Problem requirements: Show every line where "scene" occurs.

Input data:
──────

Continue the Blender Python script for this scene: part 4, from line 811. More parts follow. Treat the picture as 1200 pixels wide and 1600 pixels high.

──────

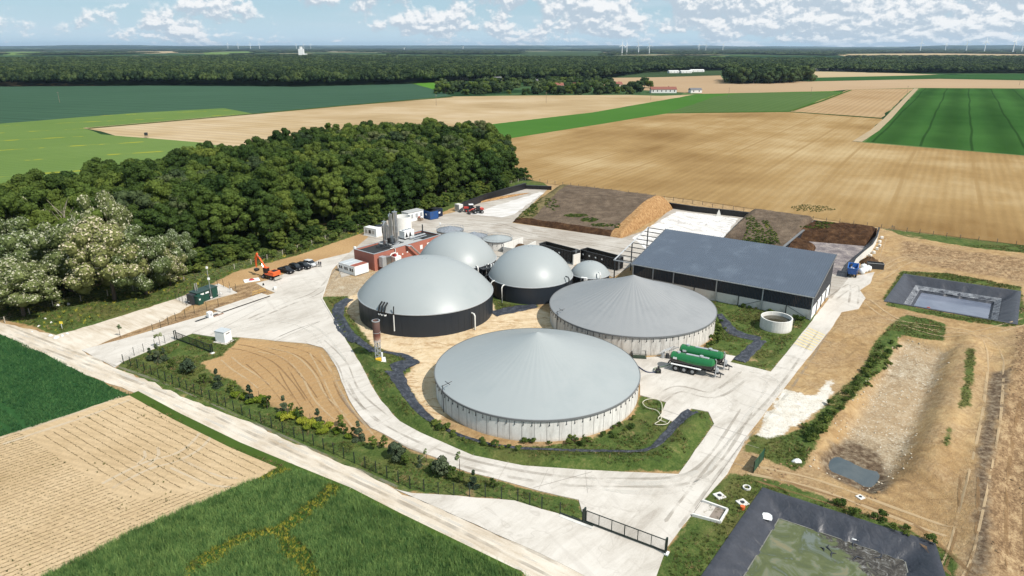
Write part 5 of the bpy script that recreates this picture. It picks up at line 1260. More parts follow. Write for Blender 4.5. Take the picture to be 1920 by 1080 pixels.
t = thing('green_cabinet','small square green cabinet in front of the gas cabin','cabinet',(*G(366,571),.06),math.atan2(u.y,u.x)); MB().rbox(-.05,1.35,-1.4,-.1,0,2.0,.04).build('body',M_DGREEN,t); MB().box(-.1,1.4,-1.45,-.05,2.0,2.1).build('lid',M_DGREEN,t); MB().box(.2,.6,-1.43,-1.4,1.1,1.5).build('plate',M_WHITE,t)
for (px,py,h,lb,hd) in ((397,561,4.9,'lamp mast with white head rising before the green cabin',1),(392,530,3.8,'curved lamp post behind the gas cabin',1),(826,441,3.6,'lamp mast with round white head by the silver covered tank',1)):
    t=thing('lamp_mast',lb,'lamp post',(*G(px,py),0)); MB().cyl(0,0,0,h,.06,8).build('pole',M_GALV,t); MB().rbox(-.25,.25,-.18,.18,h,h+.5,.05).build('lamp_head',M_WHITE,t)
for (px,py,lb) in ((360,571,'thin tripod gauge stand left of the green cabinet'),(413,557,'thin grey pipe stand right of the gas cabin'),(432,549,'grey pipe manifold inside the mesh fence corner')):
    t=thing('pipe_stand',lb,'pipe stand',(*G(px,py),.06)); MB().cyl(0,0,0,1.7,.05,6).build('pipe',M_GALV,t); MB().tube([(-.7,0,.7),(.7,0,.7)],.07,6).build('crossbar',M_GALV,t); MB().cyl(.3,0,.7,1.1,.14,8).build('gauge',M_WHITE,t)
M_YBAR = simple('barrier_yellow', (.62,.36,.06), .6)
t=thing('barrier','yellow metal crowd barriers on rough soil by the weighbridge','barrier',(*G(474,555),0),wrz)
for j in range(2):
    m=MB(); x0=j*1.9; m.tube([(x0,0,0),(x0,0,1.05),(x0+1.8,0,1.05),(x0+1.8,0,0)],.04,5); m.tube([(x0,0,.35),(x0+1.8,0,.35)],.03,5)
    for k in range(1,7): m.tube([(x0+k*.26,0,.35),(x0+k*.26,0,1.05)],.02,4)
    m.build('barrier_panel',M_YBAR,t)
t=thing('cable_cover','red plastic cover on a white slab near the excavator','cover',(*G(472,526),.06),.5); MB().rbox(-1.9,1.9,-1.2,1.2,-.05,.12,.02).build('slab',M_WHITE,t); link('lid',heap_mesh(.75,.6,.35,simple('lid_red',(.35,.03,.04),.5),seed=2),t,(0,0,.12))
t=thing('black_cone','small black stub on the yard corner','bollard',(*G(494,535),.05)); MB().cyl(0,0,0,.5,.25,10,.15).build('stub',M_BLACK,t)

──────

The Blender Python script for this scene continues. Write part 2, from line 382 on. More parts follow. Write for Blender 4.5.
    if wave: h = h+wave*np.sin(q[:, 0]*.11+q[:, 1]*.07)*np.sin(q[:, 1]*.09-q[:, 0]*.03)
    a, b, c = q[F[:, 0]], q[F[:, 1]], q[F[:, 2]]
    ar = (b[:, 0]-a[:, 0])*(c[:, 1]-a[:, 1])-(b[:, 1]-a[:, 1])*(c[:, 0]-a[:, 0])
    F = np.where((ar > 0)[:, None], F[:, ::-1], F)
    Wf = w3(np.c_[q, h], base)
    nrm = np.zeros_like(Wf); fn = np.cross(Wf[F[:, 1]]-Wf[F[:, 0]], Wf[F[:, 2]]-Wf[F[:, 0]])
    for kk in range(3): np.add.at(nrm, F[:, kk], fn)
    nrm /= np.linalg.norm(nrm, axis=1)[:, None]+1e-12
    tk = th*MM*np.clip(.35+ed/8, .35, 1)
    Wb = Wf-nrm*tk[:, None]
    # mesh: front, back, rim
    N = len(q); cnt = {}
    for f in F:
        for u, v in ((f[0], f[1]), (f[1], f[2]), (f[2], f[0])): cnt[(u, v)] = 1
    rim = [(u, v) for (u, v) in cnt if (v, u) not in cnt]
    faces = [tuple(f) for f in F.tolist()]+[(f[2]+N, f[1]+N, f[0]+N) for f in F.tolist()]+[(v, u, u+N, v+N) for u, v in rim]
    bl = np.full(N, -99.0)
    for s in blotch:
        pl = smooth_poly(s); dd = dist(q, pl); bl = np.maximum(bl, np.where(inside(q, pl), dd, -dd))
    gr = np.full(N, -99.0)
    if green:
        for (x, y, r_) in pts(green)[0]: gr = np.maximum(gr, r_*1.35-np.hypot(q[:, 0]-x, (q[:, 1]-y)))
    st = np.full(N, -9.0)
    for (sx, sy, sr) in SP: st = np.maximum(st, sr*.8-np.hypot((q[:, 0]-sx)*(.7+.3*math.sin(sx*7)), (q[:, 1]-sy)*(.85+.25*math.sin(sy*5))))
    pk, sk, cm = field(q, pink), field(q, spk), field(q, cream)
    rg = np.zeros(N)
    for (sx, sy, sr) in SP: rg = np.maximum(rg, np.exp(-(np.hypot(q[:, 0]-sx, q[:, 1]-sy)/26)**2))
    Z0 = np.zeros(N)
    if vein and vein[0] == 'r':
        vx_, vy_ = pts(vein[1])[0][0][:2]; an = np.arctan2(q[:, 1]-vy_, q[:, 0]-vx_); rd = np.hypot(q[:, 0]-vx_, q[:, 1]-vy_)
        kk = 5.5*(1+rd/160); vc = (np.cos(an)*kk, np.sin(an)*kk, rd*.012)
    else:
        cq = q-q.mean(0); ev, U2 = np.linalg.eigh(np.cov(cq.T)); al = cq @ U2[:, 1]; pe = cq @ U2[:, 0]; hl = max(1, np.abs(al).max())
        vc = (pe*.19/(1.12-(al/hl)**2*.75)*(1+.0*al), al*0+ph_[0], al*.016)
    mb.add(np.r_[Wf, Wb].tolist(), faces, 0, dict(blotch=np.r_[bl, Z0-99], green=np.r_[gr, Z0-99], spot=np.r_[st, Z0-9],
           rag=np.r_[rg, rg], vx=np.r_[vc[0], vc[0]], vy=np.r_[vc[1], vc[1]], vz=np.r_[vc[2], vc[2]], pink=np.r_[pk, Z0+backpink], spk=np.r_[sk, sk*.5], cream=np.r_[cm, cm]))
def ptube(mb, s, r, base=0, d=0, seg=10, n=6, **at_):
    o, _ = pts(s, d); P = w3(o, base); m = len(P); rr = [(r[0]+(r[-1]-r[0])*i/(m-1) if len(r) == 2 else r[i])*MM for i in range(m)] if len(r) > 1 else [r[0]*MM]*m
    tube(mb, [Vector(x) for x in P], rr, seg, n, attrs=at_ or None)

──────

The output:
Continue the Blender Python script for this scene: part 4, from line 811. More parts follow. Treat the picture as 1200 pixels wide and 1600 pixels high.
The Blender Python script for this scene continues. Write part 2, from line 382 on. More parts follow. Write for Blender 4.5.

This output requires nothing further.